The year is 1968: the National Union of Students begins its spring conference with a minute's silence to mourn Martin Luther King. It is a conference dominated by overseas issues as student unrest sweeps through Europe and by internal wrangling.

These two themes have been present in one form or another at every NUS conference since the first, 75 years ago. It is a rare presidential speech which fails to use the word "battle" at least once.

The NUS owes its origin to war. It was set up after the first world war by students wanting to affiliate to the new Confederation Internationale des Etudiants. Many involved had entered university after serving their country and came with a broad outlook. It first met in February 1922, attended by 14 institutions from England and Wales. Scottish students had had their own federation for some time and only joined in 1971.

The union was an active member of the CIE in the 1920s while raising the profile of graduate unemployment back home. In the 1930s it concentrated on teaching, grants and the curriculum, opening its doors to further education students in 1937. But as the second world war approached and the CIE became identified with fascism apathy struck British students. After the war the movement rediscovered its idealism and membership more than doubled between 1946 and 1949 to 105,000. In 1947, the NUS affiliated to the new International Union of Students.
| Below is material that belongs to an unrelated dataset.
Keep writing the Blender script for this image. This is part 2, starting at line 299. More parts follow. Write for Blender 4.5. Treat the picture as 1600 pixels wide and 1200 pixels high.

All this ended with the cold war. British students disaffiliated from the IUS, which they believed had become too close to Communism while political divisions prompted disaffiliations from the NUS itself. By 1953, membership had declined by 20 per cent from 1949.

The first student sit-in, at the London School of Economics, came in 1967. As rival groups began to challenge the union's authority, against an international background of violent student demonstrations, President Geoff Martin opened the 1968 conference by speaking of the dangers of "student power".

By 1970, things had calmed down, although bomb threats proved disruptive. As were women, referred to in minutes as "girl delegates". Pledging their support for anti-Miss World demonstrations, the "girls" condemned "the treatment given to women delegates and speakers by male chauvinists present (particularly the executive) and condemns this behaviour as being a manifestation of repressive social conditioning".

President at the time, and chief member of the executive, was Jack Straw, now Labour's spokesman on home affairs. According to the minutes of that debate, he had earlier "apologised for mumbling all the morning into the microphone but he'd had a rough night".

Racism and fascism were the themes in 1974, which was interrupted by a student covered with blood who claimed to have been beaten up by police. The next year, economic crisis was the issue as students faced inflation of more than 25 per cent.

Minutes of the past 40 years reveal students throwing paper darts, switching off the microphones, pledging to disrupt a meeting just "to be silly" and "a farceur" reading out a press copy of a presidential speech while the president tried to read it himself.